Mars of course, is the Roman equivalent of Ares, the ancient Greek god of war. As avid fans of Xena, the Warrior Princess would know, Ares is a swarthy, bearded deity who struts around in leather pants, engaging in semi-sexual banter with Xena while attempting to plunge the world into chaos and a frenzy of blood-letting. There are actually two gods of war in the ancient tradition. Athena represents righteous, intellectual warfare, an ancient equivalent of the Pentagon today. She is also the mistress of defensive warfare, inventing the ancestor of the scud missile, being the Aegis, a goatskin which when worn, had the power to deflect projectiles and other harm-bearing nasties. Not content with that, Athena is also the inventor of weapons of mass destruction. The Gorgon's head mounted upon her armour turned all those who looked at it to stone. So there you have it, a fundamentalist who believed war is justified in certain 'holy causes' and a damn dangerous one at that, was one of Greece's chief deities. No wonder the western world is feeling nervous about the Athens 2004 Olympic Games. This is especially so, given that other gods also have terrible terrorist tendencies. Take the chief of the gods, Zeus, for example. Possessed of a weapon of such potency that it was able to defeat the Giants and the Titans, Zeus was able to rain thunderbolts down in a very arbitrary fashion on all those who displeased him. Now that is undemocratic and downright un-American. The general way of life of the Olympians is also not to be desired, it being full of Middle Eastern, conservative and highly repressive prototypes. Hera, though head of the household was supposed to lie back and accept her husband's infidelities while Hestia was so ugly and be-moustached that she was relegated to home exile, not being permitted to exit her place of abode and so euphemistically became known as a hearth goddess. Dimitra was forced into being a goddess of cooking and food while in order to satisfy the patriarchal undemocratic males of the mountain, Aphrodite was forced to be a harem girl. It is small wonder then that Alexander the Great's distant descendants, the Kalash in Afghanistan adopted such role models for their ladies.

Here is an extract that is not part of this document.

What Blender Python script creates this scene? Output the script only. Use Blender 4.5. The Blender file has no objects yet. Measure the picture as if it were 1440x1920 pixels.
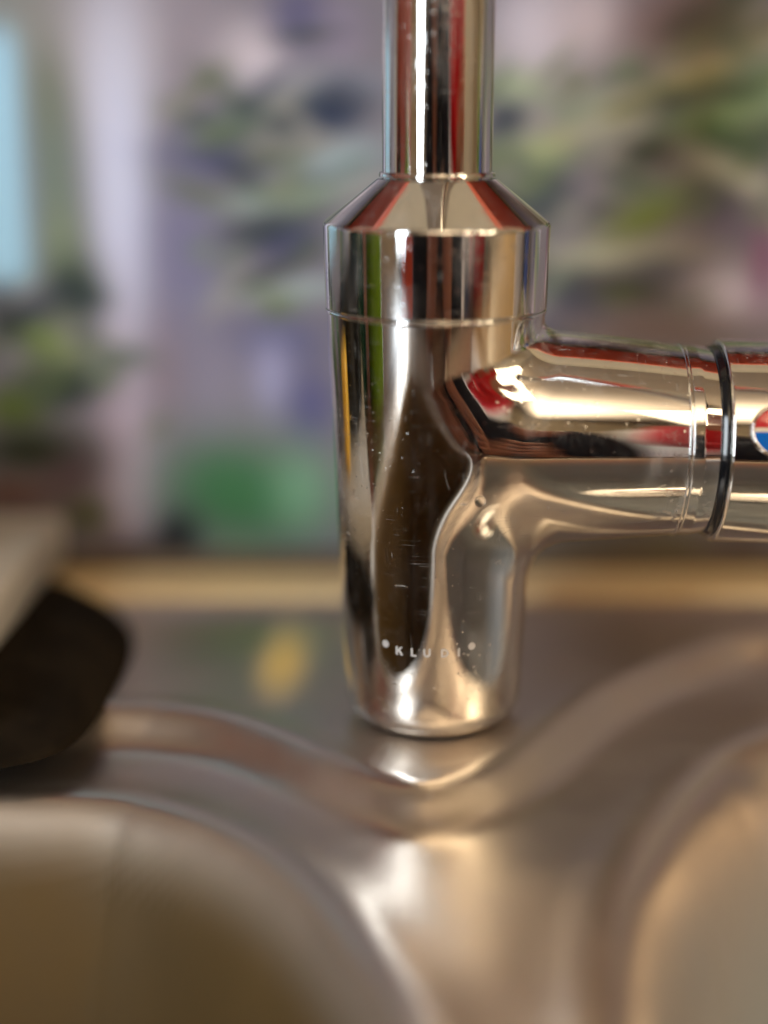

This lengthy exposition serves as mere background to the main contention of this article which seeks to explain why it is that all of a sudden, the august president of the United States of America is so urgently expressing the need for a space station to be built of the moon (Selene, another of lusty Zeus' girlfriends). This is to make the incursion on to the red planet Mars much more easy and efficacious. President Bush's advisors, holed up in their bunkers deep under the Pasadena space centre, all cloned so as to look like Woody Allen in that masterpiece "Casino Royale" have decided that Globalism doesn't work: everyone keeps on stealing their ideas. They have failed to gain a monopoly on terrorism and weapons of mass destruction and are considering that a change in philosophy is required. Who needs Globalism when you can have Universalism? The reason why a monopoly cannot be gained is because such matters are not man-created but rather, heaven sent and if we are to gain the means of destructions and distribute them fairly and squarely to all earthly comrades, we must seize them for ourselves, much like our ancestor Prometheus stole fire from the gods so many aeons ago, inventing the bushfire in the process.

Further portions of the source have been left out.